GIVEN DATA –
★ ★ ★ ★ ★

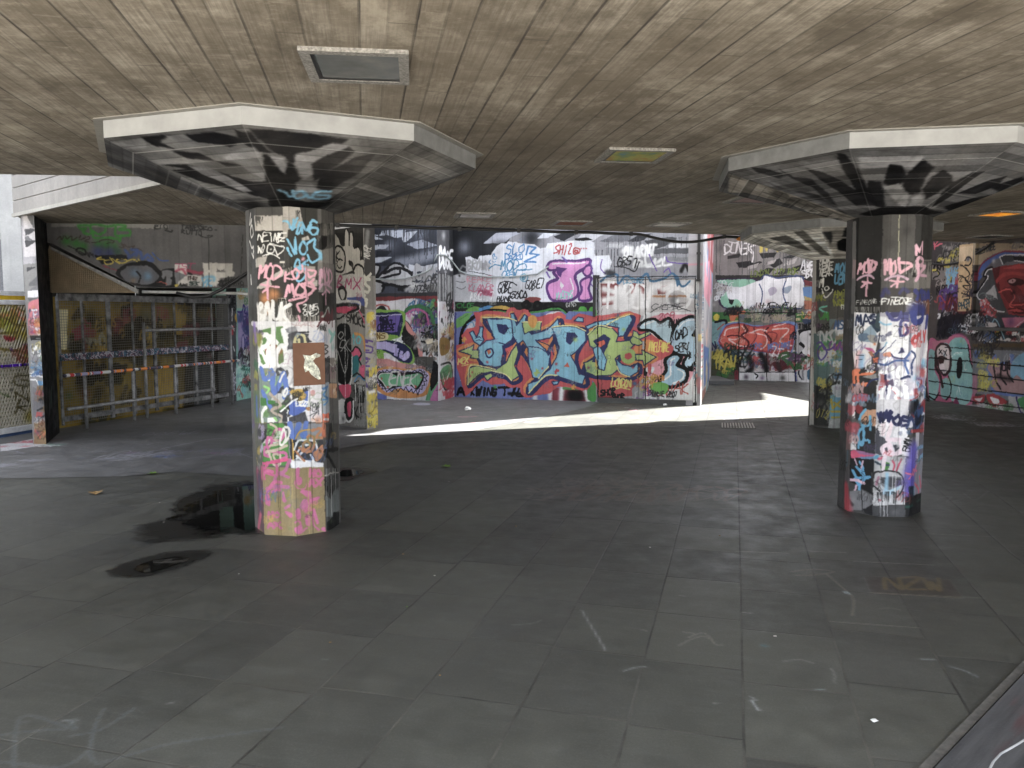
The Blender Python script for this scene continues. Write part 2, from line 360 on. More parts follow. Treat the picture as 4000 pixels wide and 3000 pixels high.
PAINT['capb'] = '''
F|17171a|-767,-1024 -717,-1036 -536,-856 -394,-673 -242,-477 -290,-422 -430,-568 -564,-736 -707,-881
F|858588|-1230,-415 -733,-943 -628,-802 -814,-683 -991,-512 -1120,-379
F|2a2a2d|-1273,-559 -1190,-446 -1084,-499 -918,-510 -958,-416 -1128,-404
F|2a2a2d|-1021,-564 -881,-509 -770,-569 -592,-430 -453,-277 -541,-305 -723,-450 -882,-478
F|222225|-858,-692 -751,-704 -598,-678 -413,-583 -253,-476 -344,-374 -519,-492 -706,-590
F|2a2a2d|-1048,-311 -838,-288 -656,-274 -390,-189 -477,-147 -752,-190
F|2f2f32|-819,-304 -638,-358 -342,-196 -488,-174
Q|95959a|65|-991,-292 -723,-250 -480,-217|.6
F|8b8b8e|-634,-1050 -210,-1101 -169,-941 -398,-950 -552,-893
F|141416|-395,-988 -302,-981 -186,-842 -225,-737 -331,-763
F|141416|-223,-915 -207,-1075 -88,-988 -78,-856 -31,-679 -87,-651 -190,-761
F|141416|-29,-721 -46,-879 -16,-969 82,-915 135,-843 102,-738 90,-674 56,-605
F|9a9a9c|-312,-725 -222,-777 -87,-651 -4,-442 -135,-558
F|8a8a8c|-55,-612 -20,-680 67,-563 77,-476 8,-466
F|9a9a9c|151,-519 142,-645 134,-742 190,-622 219,-460 138,-475
F|141416|123,-699 124,-822 197,-968 281,-940 250,-801 236,-623 169,-484
F|17171a|264,-657 435,-759 554,-771 592,-617 447,-545
F|17171a|513,-631 722,-670 784,-596 676,-482
F|17171a|283,-453 487,-477 697,-448 570,-335 376,-329
F|19191c|-447,-789 -351,-781 -173,-487 -232,-456 -394,-673
F|0e0e10|-278,-255 -196,-484 100,-524 362,-310 41,-402
F|b2aaa0|-1279,-192 -1167,-203 -897,-238 -635,-222 -257,-180 -227,-20 -449,58 -748,206 -978,351 -1062,605
R|14|77736c cfc8be 5a5752|55|176|-1189,-6 -349,-152
'''
PAINT['capc'] = '''
F|f4efe8|-1175,642 -660,-1162 -171,-389 -349,-31 -741,184
F|eee8e0|-1284,-360 -653,-1142 -610,-1037 -1011,-213
F|6a6866|-1063,-370 -928,-623 -710,-569 -484,-384 -654,-357
F|77746f|-880,-792 -800,-925 -445,-624 -233,-429 -348,-380
F|b0aaa2|-660,-1162 -301,-1237 24,-502 -171,-389
F|141416|-284,-911 -163,-924 4,-546 -222,-613 -311,-823
F|3a3a3c|-593,-1047 -473,-1059 -358,-732
F|2a2a2c|-363,-1191 -284,-1199 -180,-964 -302,-952
'''
PAINT['pier'] = '''
F|2d2b29|126,2907 989,2840 968,2128 98,2158
F|3a3835|126,2907 989,2840 985,2710 121,2770
B|1c1b1a|146|793,2477|.9
S|c4beb4|237,2722 351,2676 413,2575 494,2570 517,2761 550,2788 596,2737 607,2583 628,2735 676,2750 703,2615 707,2529 841,2531 885,2434 852,2360 944,2337 954,2167 875,2094 751,2136 691,2214 497,2183 218,2203
Z|151413|28|347,2569 460,2514 504,2396 467,2242 367,2207 270,2250 241,2389 263,2525
C|151413|22|494,2570 510,2762 557,2797 606,2736 606,2564
C|151413|22|613,2563 625,2735 682,2754 713,2710 707,2535 795,2534 856,2492 858,2360
C|151413|27|615,2352 678,2311 691,2214 756,2288 849,2284 925,2224 931,2111 843,2056
S|151413|583,2354 647,2331 667,2273 614,2294
T|151413|20|117|K|300,2367 390,2372|.1
T|151413|20|137|C|303,2249 435,2253|.1
F|c6c2bb|233,2153 689,2176 969,2147 958,1788 220,1797
T|a82860|22|155|BMX|310,1973 870,1941|.15
S|24211f|326,1973 459,2009 537,1910 501,1813 419,1795 339,1874
S|b8b4ae|358,1933 457,1951 487,1872 419,1814
F|3b4a8a|534,1842 867,1846 958,1788 956,1712 548,1773
C|c8c4c0|40|219,1787 772,1780 816,1694 704,1636
F|b5204c|234,1717 738,1713 768,1665 544,1637 492,1559 462,1618 231,1648
L|161514|35|234,1737 754,1736 794,1684 576,1627 508,1539
F|8d8983|213,1618 953,1616 925,635 176,592
C|161514|23|210,1538 378,1559 477,1598
T|161514|22|116|SMOKE|507,1520 948,1426|-.1
C|c83a66|22|799,1655 890,1559 919,1483
S|0d0d0d|273,1419 441,1480 585,1422 606,1090 560,654 279,638 231,998
C|9a9894|18|302,1300 371,1361 435,1322 367,1262 302,1300
C|9a9894|15|330,1141 400,1242 497,1205 361,1082
C|9a9894|15|295,1081 449,767 525,1087 330,1141
C|9a9894|15|547,1245 496,1165 590,1089
T|3fb0b8|27|117|10|626,1188 848,1213|.1
C|c8862a|39|695,1345 882,1290 923,1118
S|c83a66|606,1090 752,1133 844,1077 809,960 684,994
S|1f6a70|619,992 780,1017 741,781 627,737
C|161514|27|623,1090 720,1151 844,1058 778,978 839,903
S|c83a66|791,862 902,905 897,750 833,708
C|2a7ab0|22|673,660 771,744 895,692
C|161514|22|594,715 741,781 896,711
C|c0bcb8|21|241,999 218,635 277,598 575,615 620,1012
S|b5204c|293,569 575,605 537,434 405,425
F|6a6662|186,390 920,460 907,10 171,-19
S|bbb8b4|269,355 437,387 464,229 296,175
C|161514|47|220,413 228,149 464,209 452,348
Z|161514|56|452,348 600,399 611,221 542,115 462,169
S|b5204c|484,331 573,357 567,177 511,153
C|cfcdca|31|632,381 619,162 525,74 427,105
S|b0acaa|177,165 430,186 425,45 172,22
F|111110|799,608 893,614 886,380 728,368
T|161514|23|99|#|667,463 795,491|.1
L|161514|18|672,640 769,675
T|161514|20|178|KJ|688,128 880,164|0
L|d8d6d2|10|477,1598 447,408
D|d8d6d2|12|392|10|640,619 924,596
R|5|8a8884 333|20|80|226,108 876,46
'''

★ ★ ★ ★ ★

WHAT IS EXPECTED – Return the whole listing, word for word, and leave out every picture.

THE OUTPUT –
The Blender Python script for this scene continues. Write part 2, from line 360 on. More parts follow. Treat the picture as 4000 pixels wide and 3000 pixels high.
PAINT['capb'] = '''
F|17171a|-767,-1024 -717,-1036 -536,-856 -394,-673 -242,-477 -290,-422 -430,-568 -564,-736 -707,-881
F|858588|-1230,-415 -733,-943 -628,-802 -814,-683 -991,-512 -1120,-379
F|2a2a2d|-1273,-559 -1190,-446 -1084,-499 -918,-510 -958,-416 -1128,-404
F|2a2a2d|-1021,-564 -881,-509 -770,-569 -592,-430 -453,-277 -541,-305 -723,-450 -882,-478
F|222225|-858,-692 -751,-704 -598,-678 -413,-583 -253,-476 -344,-374 -519,-492 -706,-590
F|2a2a2d|-1048,-311 -838,-288 -656,-274 -390,-189 -477,-147 -752,-190
F|2f2f32|-819,-304 -638,-358 -342,-196 -488,-174
Q|95959a|65|-991,-292 -723,-250 -480,-217|.6
F|8b8b8e|-634,-1050 -210,-1101 -169,-941 -398,-950 -552,-893
F|141416|-395,-988 -302,-981 -186,-842 -225,-737 -331,-763
F|141416|-223,-915 -207,-1075 -88,-988 -78,-856 -31,-679 -87,-651 -190,-761
F|141416|-29,-721 -46,-879 -16,-969 82,-915 135,-843 102,-738 90,-674 56,-605
F|9a9a9c|-312,-725 -222,-777 -87,-651 -4,-442 -135,-558
F|8a8a8c|-55,-612 -20,-680 67,-563 77,-476 8,-466
F|9a9a9c|151,-519 142,-645 134,-742 190,-622 219,-460 138,-475
F|141416|123,-699 124,-822 197,-968 281,-940 250,-801 236,-623 169,-484
F|17171a|264,-657 435,-759 554,-771 592,-617 447,-545
F|17171a|513,-631 722,-670 784,-596 676,-482
F|17171a|283,-453 487,-477 697,-448 570,-335 376,-329
F|19191c|-447,-789 -351,-781 -173,-487 -232,-456 -394,-673
F|0e0e10|-278,-255 -196,-484 100,-524 362,-310 41,-402
F|b2aaa0|-1279,-192 -1167,-203 -897,-238 -635,-222 -257,-180 -227,-20 -449,58 -748,206 -978,351 -1062,605
R|14|77736c cfc8be 5a5752|55|176|-1189,-6 -349,-152
'''
PAINT['capc'] = '''
F|f4efe8|-1175,642 -660,-1162 -171,-389 -349,-31 -741,184
F|eee8e0|-1284,-360 -653,-1142 -610,-1037 -1011,-213
F|6a6866|-1063,-370 -928,-623 -710,-569 -484,-384 -654,-357
F|77746f|-880,-792 -800,-925 -445,-624 -233,-429 -348,-380
F|b0aaa2|-660,-1162 -301,-1237 24,-502 -171,-389
F|141416|-284,-911 -163,-924 4,-546 -222,-613 -311,-823
F|3a3a3c|-593,-1047 -473,-1059 -358,-732
F|2a2a2c|-363,-1191 -284,-1199 -180,-964 -302,-952
'''
PAINT['pier'] = '''
F|2d2b29|126,2907 989,2840 968,2128 98,2158
F|3a3835|126,2907 989,2840 985,2710 121,2770
B|1c1b1a|146|793,2477|.9
S|c4beb4|237,2722 351,2676 413,2575 494,2570 517,2761 550,2788 596,2737 607,2583 628,2735 676,2750 703,2615 707,2529 841,2531 885,2434 852,2360 944,2337 954,2167 875,2094 751,2136 691,2214 497,2183 218,2203
Z|151413|28|347,2569 460,2514 504,2396 467,2242 367,2207 270,2250 241,2389 263,2525
C|151413|22|494,2570 510,2762 557,2797 606,2736 606,2564
C|151413|22|613,2563 625,2735 682,2754 713,2710 707,2535 795,2534 856,2492 858,2360
C|151413|27|615,2352 678,2311 691,2214 756,2288 849,2284 925,2224 931,2111 843,2056
S|151413|583,2354 647,2331 667,2273 614,2294
T|151413|20|117|K|300,2367 390,2372|.1
T|151413|20|137|C|303,2249 435,2253|.1
F|c6c2bb|233,2153 689,2176 969,2147 958,1788 220,1797
T|a82860|22|155|BMX|310,1973 870,1941|.15
S|24211f|326,1973 459,2009 537,1910 501,1813 419,1795 339,1874
S|b8b4ae|358,1933 457,1951 487,1872 419,1814
F|3b4a8a|534,1842 867,1846 958,1788 956,1712 548,1773
C|c8c4c0|40|219,1787 772,1780 816,1694 704,1636
F|b5204c|234,1717 738,1713 768,1665 544,1637 492,1559 462,1618 231,1648
L|161514|35|234,1737 754,1736 794,1684 576,1627 508,1539
F|8d8983|213,1618 953,1616 925,635 176,592
C|161514|23|210,1538 378,1559 477,1598
T|161514|22|116|SMOKE|507,1520 948,1426|-.1
C|c83a66|22|799,1655 890,1559 919,1483
S|0d0d0d|273,1419 441,1480 585,1422 606,1090 560,654 279,638 231,998
C|9a9894|18|302,1300 371,1361 435,1322 367,1262 302,1300
C|9a9894|15|330,1141 400,1242 497,1205 361,1082
C|9a9894|15|295,1081 449,767 525,1087 330,1141
C|9a9894|15|547,1245 496,1165 590,1089
T|3fb0b8|27|117|10|626,1188 848,1213|.1
C|c8862a|39|695,1345 882,1290 923,1118
S|c83a66|606,1090 752,1133 844,1077 809,960 684,994
S|1f6a70|619,992 780,1017 741,781 627,737
C|161514|27|623,1090 720,1151 844,1058 778,978 839,903
S|c83a66|791,862 902,905 897,750 833,708
C|2a7ab0|22|673,660 771,744 895,692
C|161514|22|594,715 741,781 896,711
C|c0bcb8|21|241,999 218,635 277,598 575,615 620,1012
S|b5204c|293,569 575,605 537,434 405,425
F|6a6662|186,390 920,460 907,10 171,-19
S|bbb8b4|269,355 437,387 464,229 296,175
C|161514|47|220,413 228,149 464,209 452,348
Z|161514|56|452,348 600,399 611,221 542,115 462,169
S|b5204c|484,331 573,357 567,177 511,153
C|cfcdca|31|632,381 619,162 525,74 427,105
S|b0acaa|177,165 430,186 425,45 172,22
F|111110|799,608 893,614 886,380 728,368
T|161514|23|99|#|667,463 795,491|.1
L|161514|18|672,640 769,675
T|161514|20|178|KJ|688,128 880,164|0
L|d8d6d2|10|477,1598 447,408
D|d8d6d2|12|392|10|640,619 924,596
R|5|8a8884 333|20|80|226,108 876,46
'''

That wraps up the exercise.